Today there are ever so many parents who are making the same mistake that King David made, letting the heart govern when the head should, being swayed by sentiment when they should be firm and adhere to and enforce righteous principles, and who are reaping similar results. Thus in the recently published book Teen-Age Tyranny two authorities in the field of youth and education express concern because of “the abdication of the rights and privileges of adults for the convenience of the immature,” the teen-agers. Among other things they tell that police officials in leading vacation states “appear to agree that the most typical reception they get from parents informed by phone at night that their teen-age children have been arrested for drunkenness and disorderly behavior is a mixture of disbelief and anger—at the police.”

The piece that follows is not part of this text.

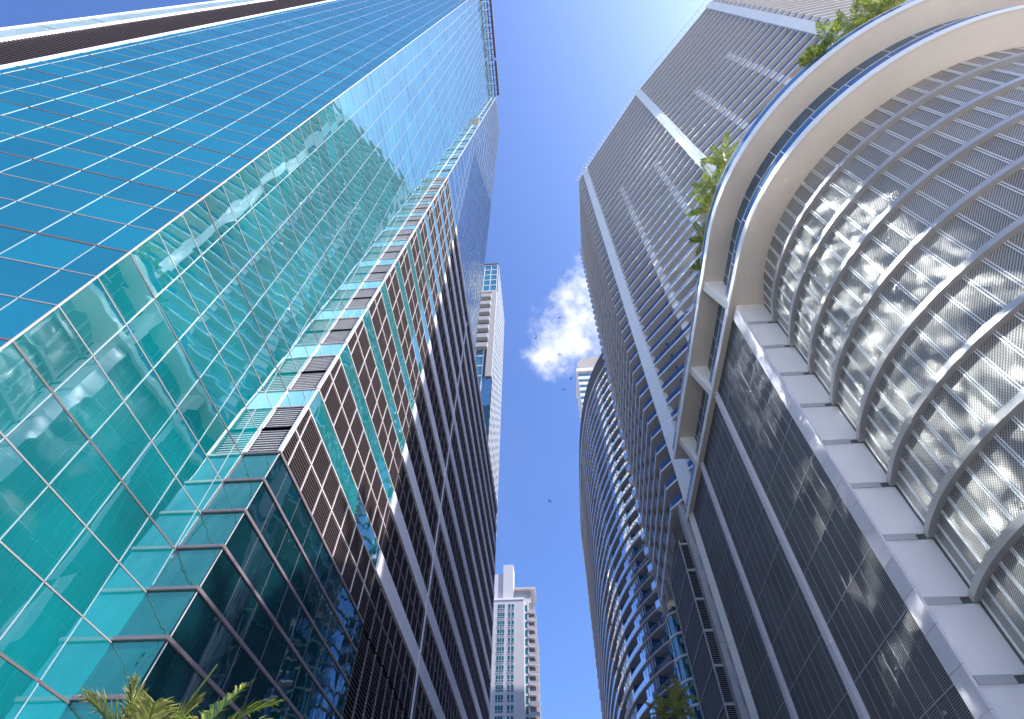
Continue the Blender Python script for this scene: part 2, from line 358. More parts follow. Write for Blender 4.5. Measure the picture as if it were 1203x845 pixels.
for a in (13.87, 15.0): m.prism([bp_(a-.05, -.4), bp_(a+.04, -.4), bp_(a+.04, .08), bp_(a-.05, .08)], 0, TOPT)
m.build('edge_frame', M['white'], tw)
# teal face
m = MB(); ys = [YC] + [6.78 + PW*k for k in range(22)]
for z0, z1 in zip(rows[:-1], rows[1:]):
    for a, b in zip(ys[:-1], ys[1:]):
        if a > lean(z1)+.1: break
        o = [tilt()*1.2 for _ in range(4)]
        m.quad((XT+o[0], a, z0), (XT+o[1], b, z0), (XT+o[2], b, z1), (XT+o[3], a, z1))
cw = part_label(m.build('curtain_wall', M['teal'], tw), 'teal curtain wall beside the street')
m = MB()
for y in ys[1:]:
    zb = CAMZ + (y-11.7)/.12 if y > 11.7 else .1
    if zb < TOPT-1: m.box(XT-.01, XT+.012, y-.011, y+.011, zb, TOPT)
for k, z in enumerate(rows):
    thick = (k-10) % 3 == 0; w = .026 if thick else .015
    m.mark(2 if thick else 1); m.box(XT-.012, XT+.012, YC+.02, min(lean(z)-.02, ys[-1]), z-w, z+w)
m.build('mullion_grid', [M['slimline'], M['tgrey'], M['transom']], cw)
# the louvred wing that stands out from the teal face; its near edge leans away with height
PIT = .22
def wing_row(z0, z1, x0=XT, x1=XS): return [(x0, lean(z0), z0), (x1, lean(z0), z0), (x1, lean(z1), z1), (x0, lean(z1), z1)]
YB, YP, YU = 25.4, 80.5, 45.0
LV = 4.1; ZW = 14.6; NL = 12; PTOP = ZW + LV*NL - .4
def frame_return(m, z0, z1, w=.07):
    for z in (z0, z1):
        m.bar((XT, lean(z)-.02, z), (XS+.02, lean(z)-.02, z), w, w)
    for x in (XT+.04, XS-.03): m.bar((x, lean(z0)-.02, z0), (x, lean(z1)-.02, z1), w*1.3, w*1.3)
# lower glazed storeys
zr = [ZW - PH*k for k in range(11)][::-1]; zr = [max(.1, z) for z in zr]; zr = sorted(set(zr))
m = MB(); s = MB(); f = MB(); f2 = MB()
sy = [YB*1.0]
for z0, z1 in zip(zr[:-1], zr[1:]):
    a = wing_row(z0, z1); m.quad(*a)
    yy = [None] + [14.2 + PW*k for k in range(9)]
    yy = [y for y in yy[1:] if y < YB] + [YB]
    pts = [(lean(z0), lean(z1))] + [(y, y) for y in yy]
    for (a0, a1), (b0, b1) in zip(pts[:-1], pts[1:]):
        o = [tilt() for _ in range(4)]
        s.quad((XS+o[0], a0, z0), (XS+o[1], b0, z0), (XS+o[2], b1, z1), (XS+o[3], a1, z1))
    f.bar((XT, lean(z1)-.03, z1), (XS+.03, lean(z1)-.03, z1), .08, .09); f2.bar((XS+.02, lean(z1)-.03, z1), (XS+.02, YB, z1), .06, .10)
for y in [14.2 + PW*k for k in range(8)]: f2.box(XS-.01, XS+.012, y-.006, y+.006, .1, ZW)
lo = part_label(m.build('return_glazing', M['return'], tw), 'teal glass return of the stepped wing')
f.bar((XT+.03, lean(.1)-.03, .1), (XT+.03, lean(ZW)-.03, ZW), .05, .05); f.build('transom', M['plum'], lo)
lo = part_label(s.build('side_glazing', M['dark'], tw), 'dark glass storeys of the wing facing the street'); f2.build('transom', M['plum'], lo)
one('corner_trim', M['lilac'], tw, lambda m: m.bar((XS, lean(.1), .1), (XS, lean(ZW), ZW), .03, .03))
# louvred storeys
for k in range(NL):
    zb = ZW + LV*k; zm = zb+1.42; zt = zb+2.84; zg = zb+LV
    # return side
    p = one('return_louvre', M['pit'], tw, lambda m: m.quad(*[(x, y+PIT, z) for x, y, z in wing_row(zb, zt)]))
    m = MB(); n = 10
    for h0 in (zb, zm):
        for i in range(n):
            z = h0 + .05 + i*(1.36/n); y = lean(z)
            m.prism([(XT+.10, y), (XS-.10, y), (XS-.10, y+.13), (XT+.10, y+.13)], [z, z, z+.06, z+.06], [z+.035, z+.035, z+.095, z+.095])
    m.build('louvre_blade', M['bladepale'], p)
    m = MB(); frame_return(m, zb, zm, .055); frame_return(m, zm, zt, .055); m.build('louvre_frame', M['lilac'], p)
    one('return_glazing', M['tealband'], tw, lambda m: m.quad(*wing_row(zt, zg)))
    # street side, louvres then glass
    def side_pit(m):
        m.quad((XS-PIT, lean(zb), zb), (XS-PIT, YB, zb), (XS-PIT, YB, zt), (XS-PIT, lean(zt), zt))
    p = one('side_louvre', M['pit'], tw, side_pit); m = MB(); n = 19
    for h0 in (zb, zm):
        for i in range(9):
            z = h0 + .10 + i*.142
            if lean(z) > YB-.3: continue
            m.prism([(XS, lean(z)+.06), (XS, YB), (XS-.12, YB), (XS-.12, lean(z)+.06)], [z+.03, z+.03, z+.06, z+.06], [z+.062, z+.062, z+.075, z+.075])
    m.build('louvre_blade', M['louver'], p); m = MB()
    for z in (zb, zm, zt): m.box(XS-.06, XS+.02, lean(z), YB, z-.03, z+.03)
    y = lean(zb) + .75
    while y < YB-.2:
        m.bar((XS, y, zb), (XS, y, zm), .055, .055); y2 = y
        m.bar((XS, y+.0, zm), (XS, y+.0, zt), .055, .055); y += 1.46
    m.bar((XS-.03, lean(zb), zb), (XS-.03, lean(zt), zt), .12, .12)
    m.build('louvre_frame', M['lilacpale'], p)
    m = MB(); y0 = lean(zt); yy = [y0 + 1.46*i for i in range(12) if y0+1.46*i < YB-.3] + [YB]
    for a, b in zip(yy[:-1], yy[1:]):
        o = [tilt() for _ in range(4)]
        m.quad((XS+o[0], a, zt), (XS+o[1], b, zt), (XS+o[2], b, zg), (XS+o[3], a+(lean(zg)-lean(zt) if a == y0 else 0), zg))
    m.build('glass_band', M['tealband'], tw)
    # car park side beyond
    p = one('louvre_band', M['pit'], tw, lambda m: m.box(XS-3, XS-.25, YB, YP, zb-.05, zt+.05)); m = MB()
    for h0 in (zb, zm):
        for i in range(7):
            z = h0 + .12 + i*.19
            m.prism([(XS-.05, YB+.02), (XS-.05, YP), (XS-.2, YP), (XS-.2, YB+.02)], [z, z, z+.09, z+.09], [z+.035, z+.035, z+.125, z+.125])
    m.build('louvre_blade', M['plumblade'], p); m = MB()
    for z in (zm,): m.box(XS-.08, XS-.02, YB, YP, z-.035, z+.035)
    y = YB+.1
    while y < YP: m.box(XS-.09, XS-.015, y-.035, y+.035, zb, zt); y += 1.46
    m.build('louvre_frame', M['plum'], p)
    m = MB(); y = YB
    while y < YP-.1: m.box(XS-.3, XS+.05, y+.012, min(YP, y+4.38)-.012, zt+.02, zg-.02); y += 4.38
    m.build('spandrel_band', M['spandrel'], tw)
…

But you have no children? Still this principle concerns you because you can apply it in dealing with yourself. There are times when you may be kind to yourself but also times when you must be firm, be hard on yourself, as it were. Thus when Peter wanted Jesus to be kind to himself when Jesus knew that God had marked out for him a course of suffering, Jesus said to Peter, “Get behind me, Satan!” And it might be said that Peter’s wanting to be kind to himself when he should have been firm accounts for his denying his Master three times.—Matt. 16:21-23; 26:69-75.
No question about it, there is a time for the head and a time for the heart. Happy are we when we know the time for each!